NEWPORT, R.I. – Salve Regina University and the International Tennis Hall of Fame & Museum will be honored on Thursday, Oct. 21 with a Little Rhody award distributed by the state Historical Preservation & Heritage Commission.
The Project Award recognizes the two institutions for restoring the Casino Theatre as a state-of-the-art facility for special events and performances. The ceremony will be held from 5:30 to 8:30 p.m. at the Casino Theatre, during which eight other Little Rhody awards will be presented to recognize projects from throughout the state.
Designed by Stanford White and opened in 1881 on what is now the grounds of the Tennis Hall of Fame, the Casino Theatre stage has hosted an impressive list of performers, including Orson Welles, Oscar Wilde, Will Rogers, Vincent Price and Lillian Gish. In its heyday, the theatre doubled as a ballroom dance hall – hosting recitals, lectures and community summer stock performances.
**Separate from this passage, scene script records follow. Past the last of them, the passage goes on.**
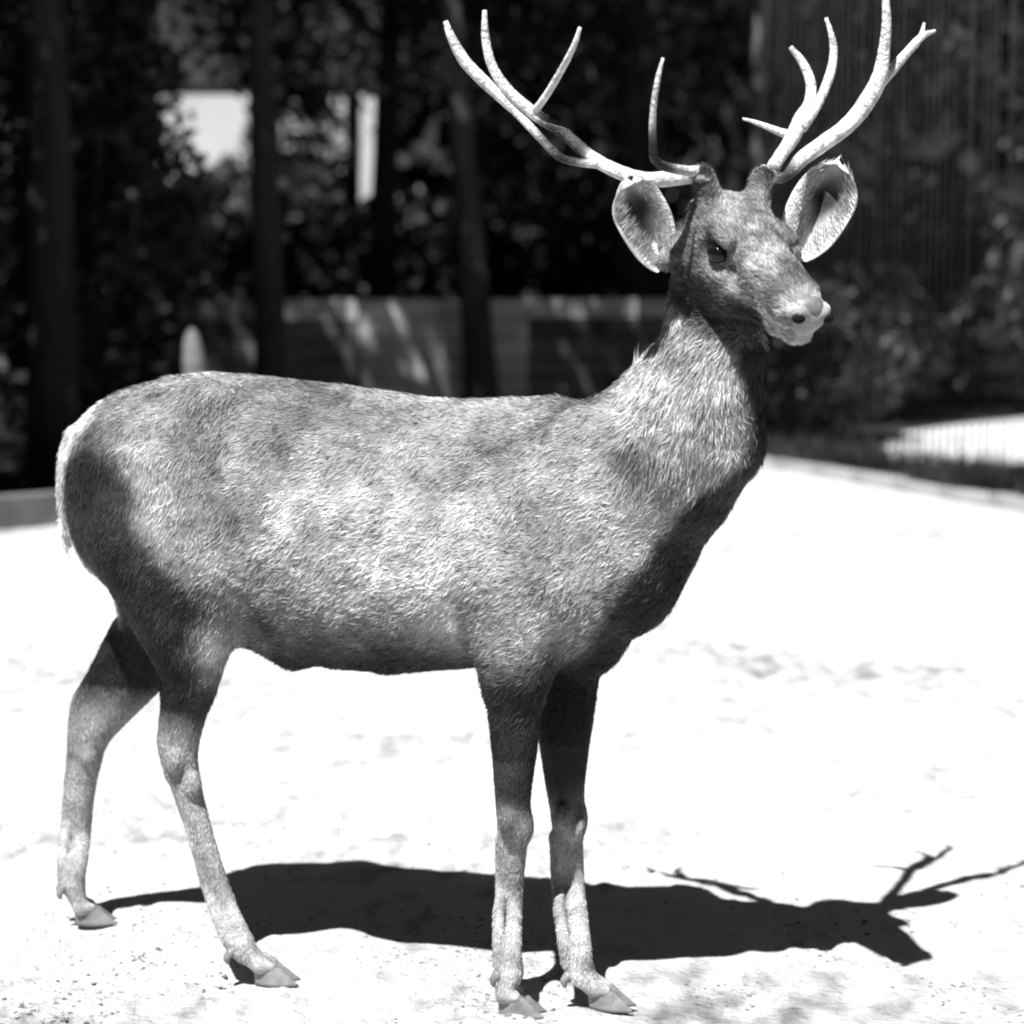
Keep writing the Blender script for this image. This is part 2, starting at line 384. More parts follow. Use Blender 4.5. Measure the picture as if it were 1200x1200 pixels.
# knuckles of hock and knee
for q_, r_ in (((205, 893, 3.895), .022), ((226, 920, 3.895), .020), ((106, 885, 4.175), .022), ((595, 962, 3.70), .020), ((612, 975, 3.705), .018), ((660, 955, 3.82), .021), ((676, 970, 3.82), .019)):
    ell(at(*q_), (BZ, BD, BN), (r_*1.2, r_*.8, r_*.9), .008)
# tail
chain([(92, 515, 4.05, .026), (78, 548, 4.05, .013), (74, 595, 4.05, .011), (80, 640, 4.05, .006)], .015)
# sheath under the belly
cone(bp(455, 770, 0), .025, bp(540, 757, 0), .018, .03)

def surface_nets(G_):
    ins = G_ < 0; c = np.zeros(tuple(n-1 for n in G_.shape), np.uint8)
    for a in (0, 1):
        for b in (0, 1):
            for e in (0, 1):
                c += ins[a:a+c.shape[0], b:b+c.shape[1], e:e+c.shape[2]]
    act = (c > 0) & (c < 8); idx = np.argwhere(act); vid = np.full(c.shape, -1, np.int32); vid[act] = np.arange(len(idx))
    pos = np.zeros((len(idx), 3)); cnt = np.zeros(len(idx))
    corners = [(a, b, e) for a in (0, 1) for b in (0, 1) for e in (0, 1)]
    vals = {k: G_[idx[:, 0]+k[0], idx[:, 1]+k[1], idx[:, 2]+k[2]] for k in corners}
    for k in corners:
        for axn in range(3):
            if k[axn] == 0:
                k2 = list(k); k2[axn] = 1; k2 = tuple(k2); v0, v1 = vals[k], vals[k2]; m = (v0 < 0) != (v1 < 0)
                t = np.where(m, v0/(v0-v1+1e-12), 0); p_ = np.tile(np.array(k, float), (len(idx), 1)); p_[:, axn] = t
                pos += p_*m[:, None]; cnt += m
    pos = idx+pos/cnt[:, None]; Fs = []
    for axn in range(3):
        o1, o2 = (axn+1) % 3, (axn+2) % 3; n = list(G_.shape)
        sA = [slice(1, -1)]*3; sA[axn] = slice(0, -1); sB = list(sA); sB[axn] = slice(1, None)
        A = ins[tuple(sA)]; B = ins[tuple(sB)]; e = np.argwhere(A != B); fl = A[tuple(e.T)]
        base = e.copy(); base[:, o1] += 1; base[:, o2] += 1
        def cell(d1, d2):
            q_ = base.copy(); q_[:, o1] -= d1; q_[:, o2] -= d2; return vid[tuple(q_.T)]
        quad = np.stack([cell(1, 1), cell(0, 1), cell(0, 0), cell(1, 0)], 1); quad[~fl] = quad[~fl][:, ::-1]; Fs.append(quad)
    return pos, np.vstack(Fs)
V, F = surface_nets(GRID); V = LO+V*H; del GRID
# light smoothing
E = np.vstack([F[:, [0, 1]], F[:, [1, 2]], F[:, [2, 3]], F[:, [3, 0]]])
for it in range(3):
    acc = np.zeros_like(V); cn = np.zeros(len(V))
    np.add.at(acc, E[:, 0], V[E[:, 1]]); np.add.at(cn, E[:, 0], 1); V = V+.5*(acc/cn[:, None]-V)
# --- coat colour by region of the animal (albedo), with some shade painted in
def pix(P):
    xc = P[:, 0]; r = P-np.array([0, 0, HC]); fw = r[:, 1]*CT-r[:, 2]*ST; up = r[:, 1]*ST+r[:, 2]*CT
    return 600+FPX*xc/fw, 600-FPX*up/fw
def body_u(P): return (P-O0) @ BD
def head_co(P): Q = P-HO; return Q @ HF, Q @ HL, Q @ HU
def blob(P, c, rr):
    return np.exp(-(((P-c)/rr)**2).sum(1))
def tone(P):
    a, b, c = head_co(P); head = sstep(-.165, -.12, c)*sstep(-.06, .0, a)*(1-sstep(.10, .14, np.abs(b)))*(P[:, 2] > 1.12)
    u = body_u(P); z = P[:, 2]; nz = vnoise(P, 9, 5); nz2 = vnoise(P, 22, 6)
    t = .43+.40*(nz-.5)+.30*(nz2-.5)+.10*(vnoise(P*np.array([1, 1, .5]), 5, 31)-.5)
    t = t*(1-.42*sstep(.86, 1.02, z)*(1-sstep(.12, .22, u)))
    t = t*(1+.45*blob(P, at(590, 590, 3.65), np.array([.10, .2, .10]))-.22*blob(P, at(385, 590, 3.75), np.array([.07, .2, .08]))+.12*blob(P, at(470, 680, 3.7), np.array([.12, .2, .05]))+.25*blob(P, at(690, 600, 3.65), np.array([.06, .2, .10])))
    # darker thighs, dark upper legs, pale lower legs
    px_, py_ = pix(P)
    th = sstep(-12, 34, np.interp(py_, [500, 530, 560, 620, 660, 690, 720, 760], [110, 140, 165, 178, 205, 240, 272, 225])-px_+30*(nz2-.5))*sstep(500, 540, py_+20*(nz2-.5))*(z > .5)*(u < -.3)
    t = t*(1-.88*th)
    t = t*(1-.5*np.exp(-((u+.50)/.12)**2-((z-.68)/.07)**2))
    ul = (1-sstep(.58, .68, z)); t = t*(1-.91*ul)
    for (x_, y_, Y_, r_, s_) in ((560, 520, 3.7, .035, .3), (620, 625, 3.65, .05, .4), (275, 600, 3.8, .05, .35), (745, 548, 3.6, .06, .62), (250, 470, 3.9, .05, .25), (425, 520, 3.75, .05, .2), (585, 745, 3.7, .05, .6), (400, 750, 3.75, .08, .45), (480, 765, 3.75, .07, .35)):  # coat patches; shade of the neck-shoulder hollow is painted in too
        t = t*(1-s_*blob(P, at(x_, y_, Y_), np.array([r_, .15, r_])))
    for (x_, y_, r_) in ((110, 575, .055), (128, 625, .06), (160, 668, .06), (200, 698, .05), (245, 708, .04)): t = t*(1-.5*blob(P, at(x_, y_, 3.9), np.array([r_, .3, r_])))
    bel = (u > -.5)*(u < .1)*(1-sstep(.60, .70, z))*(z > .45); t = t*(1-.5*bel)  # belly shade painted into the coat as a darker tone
    t = t+.55*blob(P, at(531, 738, 3.65), np.array([.016, .12, .032]))
    low = (1-sstep(.25, .40, z)); t = t*(1-low)+low*(.40+.34*(vnoise(P*np.array([1, 1, .10]), 55, 9)-.5)+.12*(1-sstep(.05, .2, z)))
    t = t+.50*blob(P, at(250, 768, 3.85), np.array([.026, .10, .055]))
    hind = (u < -.35)*(1-sstep(.42, .52, z)); t = t*(1-.7*hind)+.7*hind*.42
    # front edge of the gaskin pale
    rump = (1-sstep(-.87, -.855, u))*sstep(.60, .70, z)*sstep(-.10, -.07, (P-O0) @ BN); t = t*(1-rump)+rump*.6
    # shade on the breast and throat front, painted into the coat
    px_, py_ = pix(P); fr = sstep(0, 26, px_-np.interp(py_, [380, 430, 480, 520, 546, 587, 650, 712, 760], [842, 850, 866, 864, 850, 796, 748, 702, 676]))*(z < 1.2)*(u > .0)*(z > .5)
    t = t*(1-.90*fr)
    # head
    ht = .225+.22*(nz2-.5)+.20*(vnoise(P, 45, 33)-.5)
    ht = ht*(1-.75*np.exp(-((a-.095)/.036)**2-((c-.006)/.026)**2)*(np.abs(b) > .035))      # ring round the eye
    ht = ht+.28*np.exp(-((a-.120)/.034)**2-((c+.030)/.014)**2)*(np.abs(b) > .02)
    ht = ht*(1-.80*(1-sstep(-.062, -.040, c))*(a < .235))
    ht = ht*(1-.85*(1-sstep(.0, .035, a))*sstep(.045, .06, np.abs(b)))
    mz = sstep(.262, .275, a); ht = ht*(1-mz)+mz*.40
    ht = np.where((a > .24) & (c < -.035), .45, ht)
    ns = sstep(.288, .305, a)*(c > -.03); ht = ht*(1-ns)+ns*.42
    ht = ht*(1-.45*np.exp(-((a-.245)/.016)**2)*(c > -.03))
    t = t*(1-head)+ht*head
    return np.clip(t, .018, .78)
foot0 = O0.copy()
deer = empty('deer', (float(O0[0]-.3), 3.95, 0), 'antlered stag standing side-on in the sunlit white yard, head turned to the camera', 'deer')
body = mesh_obj('body', V, F, M['skin'], deer)
def set_attr(o, name, vals):
    A = o.data.attributes.new(name, 'FLOAT', 'POINT'); A.data.foreach_set('value', np.asarray(vals, np.float32))
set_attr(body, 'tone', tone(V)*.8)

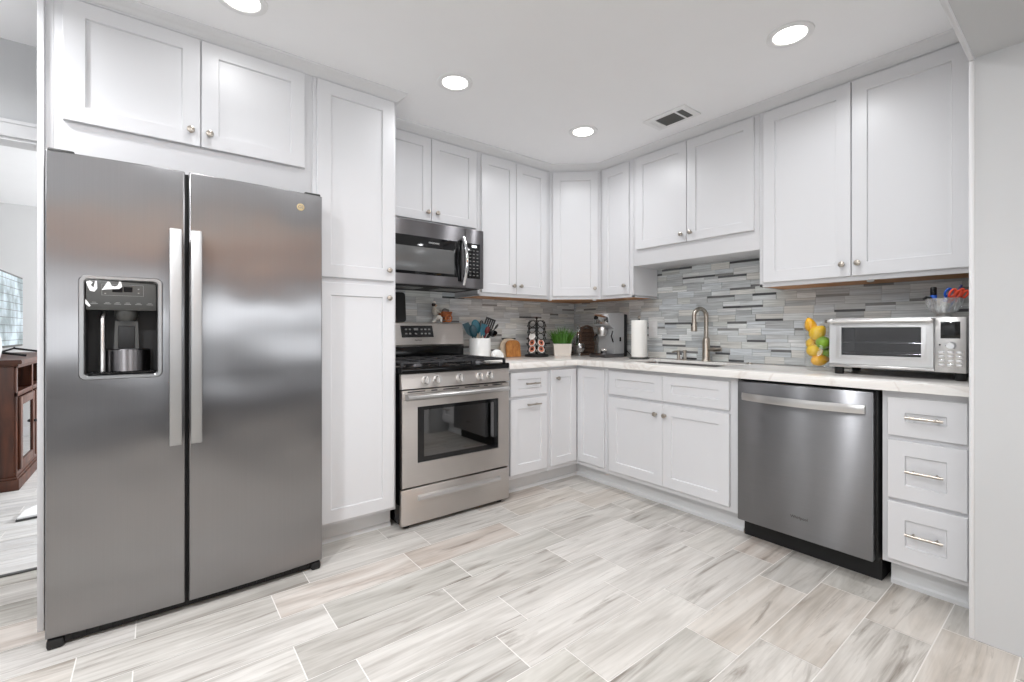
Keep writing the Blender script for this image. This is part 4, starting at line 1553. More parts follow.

While the stage has been dark since the 1980s, many in the community have shared a longtime dream to revive this Stanford White playhouse to its original purpose. The plan became viable when then Salve Regina President M. Therese Antone, currently the university’s chancellor, brokered an agreement by which the university would manage and maintain the theatre.
The Casino Theatre serves as an educational facility for Salve Regina’s department of performing arts during the academic year, and is available to other groups for theatrical productions, summer stock, films, concerts, lectures, and other public events.
A steering committee was formed in 2004 – the Stanford White Casino Theatre Corporation – and a fundraising effort chaired by Linda Gordon raised $4.5 million for the project. Major gifts were received by the van Beuren Charitable Foundation and the van Beuren family, the Alletta Morris McBean Charitable Trust, the Board of Directors and Executive Committee of the International Tennis Hall of Fame & Museum, and the Prince Charitable Trusts, in addition to many other donations by foundations and individuals.
Martha Werenfels, a principal at Durkee, Brown, Viveiros & Werenfels Architects of Providence, served as principle architect, while the restoration was overseen by James Farrar and his team of contractors.